Aggressions are dangerous for global stability. If Putin’s logic becomes normalized—as attempted by Tucker Carlson,—then it means it would be OK for countries to attack others basing on some historical claims. The world would then plunge into the chaos of multiple revisionist wars, which will have a direct impact on the U.S. security. Russian aggression is more than just an attack on Ukraine: it is a brazen attempt to restore medieval reality, where might made right. Russia’s attack against Ukraine has already awaken many dictators around the world, which took it as a sign that it is a new normal to attack their neighbors: Hamas attacked Israel, Venezuela’s Maduro threatens to attack Guyana claiming “historic” territorial ambitions, North Korea’s Kim Jong-un claims that peaceful unification with South Korea no longer possible, effectively threatening South Korea with a war. Lest one forgot, there’s a never-ending military threat to Taiwan by mainland Communist China.

If Putin’s way of thinking (“we have a right for an aggression, because something happened centuries ago”) prevails, the world will be dragged into a multitude of dangerous conflicts, and to think that the U.S. will be able to avoid it and concentrate on the issues at the border with Mexico is beyond naive. Putin’s blatant attempt to reshape international rules-based order should be stopped outright—or it’s going to cost the United States much more. This should be explained to an average American voter in detail.

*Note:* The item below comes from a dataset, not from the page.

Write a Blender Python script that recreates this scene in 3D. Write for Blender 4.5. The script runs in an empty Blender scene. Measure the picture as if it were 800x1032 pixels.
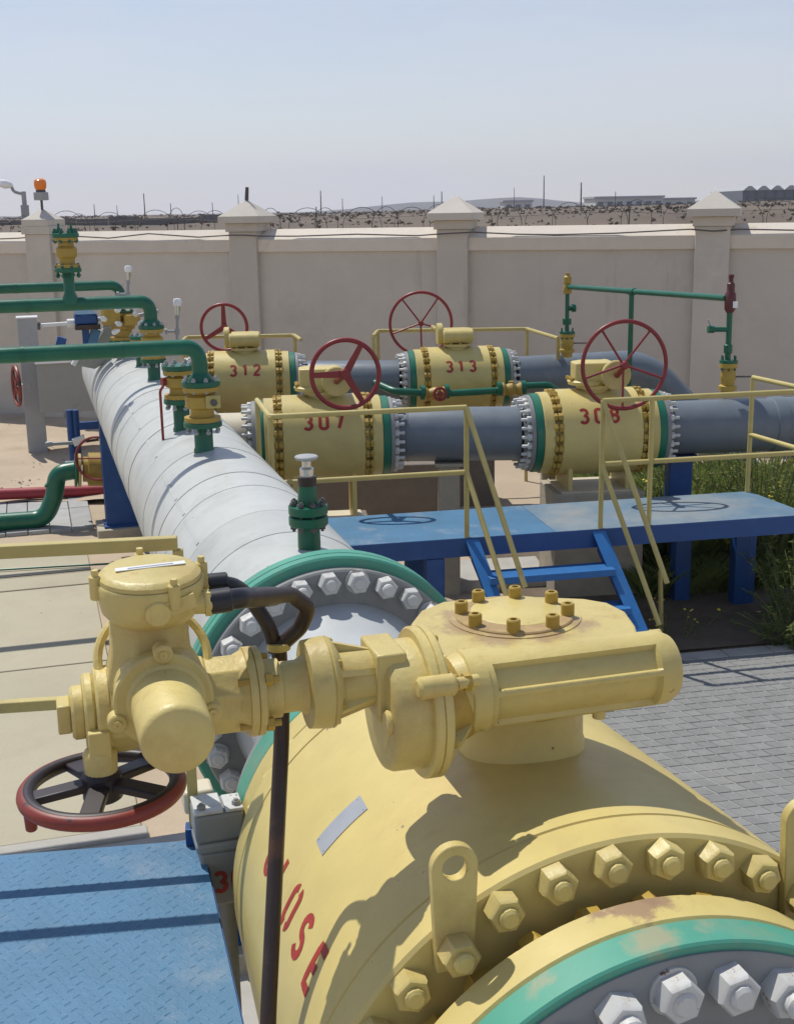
import bpy, bmesh, math, random
from mathutils import Vector, Matrix
V = Vector
R = math.radians
S = bpy.context.scene
C = S.collection
rnd = random.Random(7)

# ------------------------------------------------------------------ camera
CAM_H, F_PX, W_PX, H_PX, HOR = 3.3, 1250.0, 800.0, 1032.0, 211.0
PITCH = math.atan((H_PX / 2 - HOR) / F_PX)
ROLL = R(1.0)
fwd = V((0, math.cos(PITCH), -math.sin(PITCH)))
up0 = V((0, math.sin(PITCH), math.cos(PITCH)))
rt0 = V((1, 0, 0))
cr, sr = math.cos(ROLL), math.sin(ROLL)
RT = rt0 * cr - up0 * sr
UP = rt0 * sr + up0 * cr
EYE = V((0, 0, CAM_H))
cd = bpy.data.cameras.new('camera')
cam = bpy.data.objects.new('camera', cd)
C.objects.link(cam)
cd.sensor_fit = 'VERTICAL'
cd.sensor_height = 32.0
cd.lens = 32.0 * F_PX / H_PX
cd.clip_start = 0.05
cd.clip_end = 6000
cam.matrix_world = Matrix(((RT.x, UP.x, -fwd.x, 0), (RT.y, UP.y, -fwd.y, 0), (RT.z, UP.z, -fwd.z, CAM_H), (0, 0, 0, 1)))
S.camera = cam

# ------------------------------------------------------------------ light
SUN_DIR = V((-0.36, 0.42, 1.0)).normalized()
w = bpy.data.worlds.new('World')
S.world = w
w.use_nodes = True
nt = w.node_tree
sky = nt.nodes.new('ShaderNodeTexSky')
sky.sky_type = 'NISHITA'
sky.sun_disc = False
sky.sun_elevation = math.asin(SUN_DIR.z)
sky.sun_rotation = math.atan2(SUN_DIR.x, SUN_DIR.y)
sky.air_density = 1.15
sky.dust_density = 0.05
sky.ozone_density = 1.5
tint = nt.nodes.new('ShaderNodeMix'); tint.data_type = 'RGBA'; tint.blend_type = 'MULTIPLY'      # camera white balance, the same in every direction
tint.inputs[0].default_value = 1.0; tint.inputs[7].default_value = (1.0, 0.975, 1.05, 1)
nt.links.new(sky.outputs[0], tint.inputs[6])
tcw = nt.nodes.new('ShaderNodeTexCoord'); mpw = nt.nodes.new('ShaderNodeMapping'); mpw.inputs['Scale'].default_value = (2.0, 2.0, 9.0); mpw.inputs['Rotation'].default_value = (0.1, 0.12, 0.3)
cn = nt.nodes.new('ShaderNodeTexNoise'); cn.inputs['Scale'].default_value = 1.6; cn.inputs['Detail'].default_value = 7; cn.inputs['Roughness'].default_value = 0.62
cm = nt.nodes.new('ShaderNodeMapRange'); cm.inputs[1].default_value = 0.42; cm.inputs[2].default_value = 0.78; cm.inputs[3].default_value = 0.58; cm.inputs[4].default_value = 0.98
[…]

Interestingly, Putin doesn’t even pretend to hide his real aggressive motives by openly justifying Adolf Hitler’s actions to start World War II—he explicitly defended Hitler’s invasion of Poland in 1939, basically saying that it is Poland which is to blame, because it “provoked” Hitler by not agreeing to concede part of its territory. Such a shocking justification of Hitler’s actions comes at the same page with false accusations of democratic Ukraine as a “Nazi state”.

These are not the only hair-raising discrepancies in Putin’s interview to Tucker Carlson (who hasn’t challenged him on all these absurdities even once). Putin rants about Russia’s “historic” rights to claim Ukrainian lands on the background of the 2004 Russian law ratifying the 2003 border treaty with Ukraine—fully recognizing Ukraine’s 1991 internationally defined borders!—still being a fully valid Russian legislative act. Putin says that Russia put an ultimatum in 2013 to Ukrainian President Victor Yanukovich that Russia would withdraw from a free-trade union with Ukraine should it ratify Association Agreement with the European Union—but Russia at the same time had a valid roadmap with the EU for creating a Common Economic Space! Putin says about the democratic authorities of Ukraine: “they launched a war in Donbass in 2014, using aircraft and artillery against civilians”. But the first leaders of the so-called breakaway Donetsk Peoples Republic (self-appointed “prime minister” Alexandr Boroday and “defence minister” Igor Girkin-Strelkov who seized power in Donetsk in Spring 2014) are both Russian citizens born in Moscow, with no relation to Donbass and its civilians whatsoever!

These Putin’s claims don’t stand a minimum scrutiny—this is but a collection of random reality-distorting statements aimed to cover up an unprovoked aggression against Ukraine.

However, many American viewers couldn’t care less, which is why the interview may have some impact—as said above, particularly being amplified by the U.S. right-wing commentators. A different attempt of Russian interference in the U.S. elections this time: not through trolls, but through direct messaging by Putin conveyed by hard-right U.S. personalities. Aim: to increase opposition to further aid to Ukraine by the U.S. public opinion.

This is serious. It should be confronted. Debunking Putin’s lies about his war against Ukraine is essential to win the hearts and minds of the voters in the U.S. and beyond.